Ok. Coconut cream pie. Do you have a recipe? If not, what do you love about coconut cream pie? Or other coconut pies, for that matter? I don't care for them, but it looks like i'm going to try and cook one tonight to finish off the spicy birthday dinner. Help!

Posted by shock at 08:56 AM

Purple Mashed Potatoes

I purchased some purple potatoes from Trader Joes the other night and thought it would be really cool to make them into mashed potatoes. So lastnight I made dinner for Shari and I and included the purple potatoes, mashed.

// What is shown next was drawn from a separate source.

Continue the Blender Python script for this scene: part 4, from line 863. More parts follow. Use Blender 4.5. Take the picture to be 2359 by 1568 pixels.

I boiled them, added butter, milk, salt, pepper, paprika, and garlic, mashed them up and served them. Shari would not eat them. She thought they were too strange. I thought they were really really cool.

As they cooled down they changed from blue to a deep purple. It was really neat.

So my question, would you find it too strange to eat if you were served purple potatoes mashed?

Posted by karine at 05:11 PM


Two queries here!

What's important in a chopping block? I'm looking for one for our kitchen island, and I have no idea what factors to consider. What kind of woods should they be made out of, does size matter (just kidding) and how should I treat it when I have one? Mineral oil?

Also -- to go with it -- I just got a BB&B 20% off coupon and we were thinking about splurging on some knives soon. I have one Wustof Grand Prix chef's knife that I like, but I'd love to hear what other people like in a knife!